Paulette Ngo Bayiha confirme un climat délétère au sein de son unité, mais affirme que cela est davantage dû au manque de considération d’une bonne frange du personnel acquise à la cause des deux membres du gouvernement. « Depuis mon recrutement le 15 décembre 2021, les deux ministères n’ont pas bien réagi au fait qu’aucun des coordinateurs techniques n’ait été promu coordinateur général, et une campagne de discrédit parallèle contre moi a commencé le 12 janvier 2022, lorsque le ministère de l’Enseignement secondaire écrit au ministère de l’Économie pour remettre en cause mon recrutement », raconte-t-elle dans un courrier consulté par Investir au Cameroun.

Guerre d’intérêts

De l’avis de certains acteurs impliqués dans le projet, l’éviction du coordonnateur actuel participe davantage d’une volonté des membres du gouvernement d’avoir un peu plus de contrôle sur la gestion du projet. Venue du secrétariat général de la présidence de la République, Paulette Ngo Bayiha n’aurait pas le profil souhaité pour ce faire. « Le recrutement de madame Ngo Bayiha n’a pas été très bien perçu par les maîtres d’ouvrages, qui espéraient que l’un des coordonnateurs techniques qui assurent jusqu’ici l’intérim soit coopté », confirme une source en interne. Et de poursuivre : « lors du Comité de pilotage qui a eu lieu le 28 février 2023, il lui a été clairement dit que sa façon de gérer le projet n’était pas satisfaisante, parce que les intérêts des ministres n’étaient pas satisfaits ».
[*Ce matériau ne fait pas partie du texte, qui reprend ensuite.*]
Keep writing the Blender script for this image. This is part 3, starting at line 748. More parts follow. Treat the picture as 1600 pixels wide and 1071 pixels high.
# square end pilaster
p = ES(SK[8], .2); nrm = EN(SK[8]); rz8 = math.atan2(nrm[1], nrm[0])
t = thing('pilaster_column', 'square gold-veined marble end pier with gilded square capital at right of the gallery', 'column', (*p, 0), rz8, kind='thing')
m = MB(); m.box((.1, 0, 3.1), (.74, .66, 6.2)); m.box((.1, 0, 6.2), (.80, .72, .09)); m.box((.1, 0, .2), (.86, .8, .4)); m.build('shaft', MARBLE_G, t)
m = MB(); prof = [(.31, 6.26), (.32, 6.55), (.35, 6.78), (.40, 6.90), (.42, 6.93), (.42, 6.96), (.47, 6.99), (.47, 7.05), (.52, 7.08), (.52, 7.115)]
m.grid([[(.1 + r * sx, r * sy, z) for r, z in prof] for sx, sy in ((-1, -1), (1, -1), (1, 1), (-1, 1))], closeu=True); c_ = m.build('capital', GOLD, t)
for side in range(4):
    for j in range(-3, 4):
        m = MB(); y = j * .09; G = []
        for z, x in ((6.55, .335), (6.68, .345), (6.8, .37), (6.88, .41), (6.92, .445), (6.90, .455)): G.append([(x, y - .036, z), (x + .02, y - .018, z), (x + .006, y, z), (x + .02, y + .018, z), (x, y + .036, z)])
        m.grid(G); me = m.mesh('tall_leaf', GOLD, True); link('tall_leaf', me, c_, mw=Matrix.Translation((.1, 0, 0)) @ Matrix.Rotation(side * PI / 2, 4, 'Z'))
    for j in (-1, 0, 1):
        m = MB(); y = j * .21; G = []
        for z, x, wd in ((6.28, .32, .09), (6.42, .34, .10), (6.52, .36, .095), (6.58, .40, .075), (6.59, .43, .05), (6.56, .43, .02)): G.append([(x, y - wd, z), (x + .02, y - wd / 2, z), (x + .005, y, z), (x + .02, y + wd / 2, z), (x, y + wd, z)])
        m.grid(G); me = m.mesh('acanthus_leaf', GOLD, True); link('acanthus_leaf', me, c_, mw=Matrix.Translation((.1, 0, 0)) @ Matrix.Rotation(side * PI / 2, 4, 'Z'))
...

Parmi les sujets de friction entre les deux parties, il y a la question des indemnités des équipes ministérielles. « Les indemnités des équipes ministérielles ont été réfutées par le Minepat en décembre 2022, au motif qu’elles étaient supérieures aux usages (un million de FCFA par mois pour les coordonnateurs techniques). Il a été demandé aux équipes de proposer des sommes plus réalistes et soutenables… », écrit Paulette Ngo Bayiha, en réponse à une directive qui lui demande de soumettre à la signature des maîtres d’ouvrage le texte sur les indemnités de projet des personnels désignées par ces derniers. Une réponse que les ministres ont considérée comme de la défiance.

Paulette Ngo Bayiha dit avoir rapporté à la Banque mondiale que ses problèmes avec les maîtres d’ouvrage reposent, en réalité, sur le fait que ceux-ci souhaitent que les ressources du projet leur soient directement confiées. Mais, l’institution de Bretton Woods n’aurait pas réagi. Interrogée sur cette attitude, l’institution financière n’a pas souhaité faire de commentaires. En réalité, ici aussi, on a déjà fermé la parenthèse Paulette Ngo Bayiha au Padesce. « Nous sollicitons votre confirmation de cette désignation pour débuter la collaboration avec le CG par intérim, en attendant le lancement du processus de recrutement d’un nouveau coordonnateur, selon les termes de référence qui nous seront soumis pour avis de non objection préalable… », écrit Cheick Kanté, le nouveau directeur des opérations de la Banque mondiale pour le Cameroun, dans un courrier adressé au Minepat le 13 juin 2023. On ne tardera donc pas à savoir si les retards observés dans la mise en œuvre du projet étaient le fait de Paulette Ngo Bayiha, arrivée à la tête de l’UCP le 15 décembre 2021, soit près d'un ans et demi après l’approbation du projet intervenue le 16 juillet 2020.